The digital revolution is revitilizing photography and literly millions who never took pics to any great extent are out there trying the new technology. A goodly number of them will be bit by the but and be the next generation of Ansel Adams etc. Bring on the automation and the digital camers it a very exciting time in this hobby/business

bosjohn aka John Shick [email protected]
 
the artistic side of photography, sure. In fact some photographers are probably safe because they will transition from service photographer to artistic photographer. But the service side is going to fade.

In fact the company I worked for just went through this major brand re-positioning. Rolled out a new image and logo etc, hired a professional firm to develop materials and letterhead etc. The main corporate flyer that will be handed out had pictures of a number of our projects and pictures of us employees.
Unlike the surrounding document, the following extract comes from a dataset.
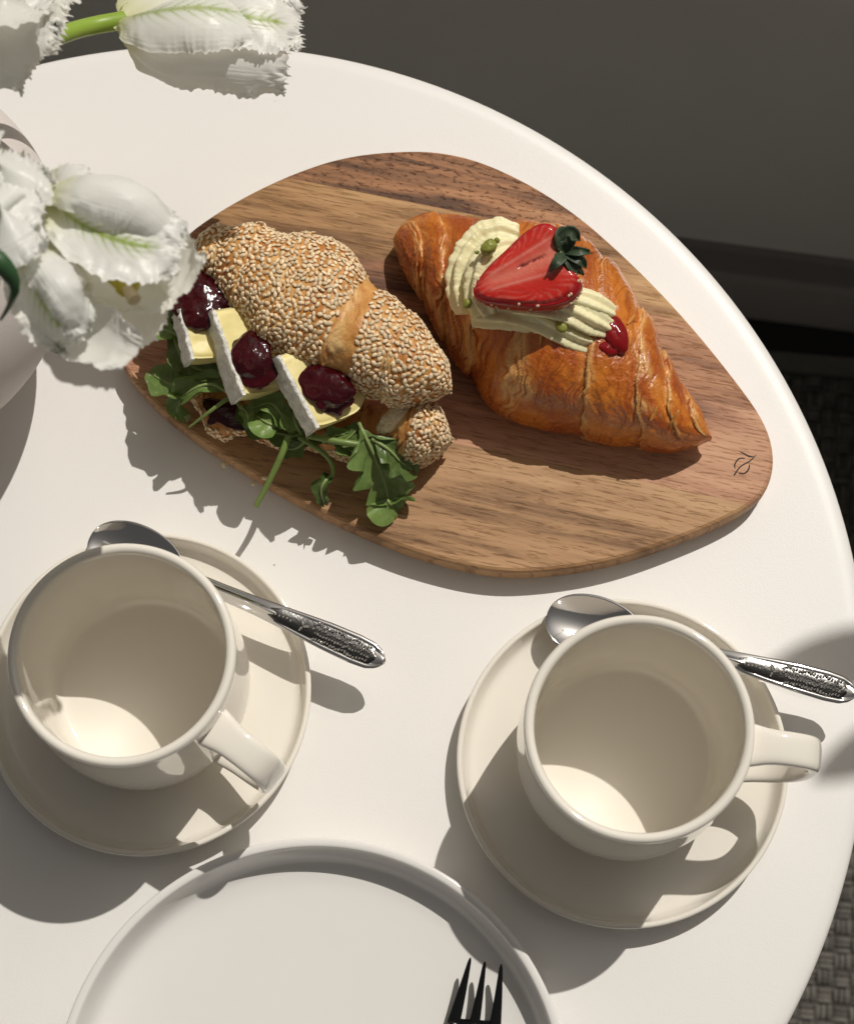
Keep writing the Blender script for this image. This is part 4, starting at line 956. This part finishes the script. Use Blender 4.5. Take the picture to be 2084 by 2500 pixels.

The thing that got me was that all the pictures were from a photo directory on our server. They were heavily photoshopped but the point is there. They never had someone drive out to job sites to take pictures. They never had a photographer at our staff events. They used the already excellent pictures we had on hand.

--
ShooterPS
 
The technical limitation is pretty much gone. $200 dollars gets a
compact camera capable of amazing wall size prints of daylight
Well ... an expensive FF camera will do much better than a $200
P&S, and a wall sized print from any digital below medium format
backs is going to require lower standards ( not just distance ).
But most people have no qualms with this. Could it be
professionals have been selling people more than they really
needed, all this time?
Right. The technology is getting marginalzied. Consumer level stuff keeps pushing the advantages of pro level stuff (which are still very real advantages) further and further to the extremes.

I agree that it's all fine. The internet and technology have devalued lots of thiings... the world is not worse off for it.

--
ShooterPS
 
Even if the only thing remaining for the photographer to do would be composition of the image, s/he would still require skill and a 'good eye' and therefore it would remain an art.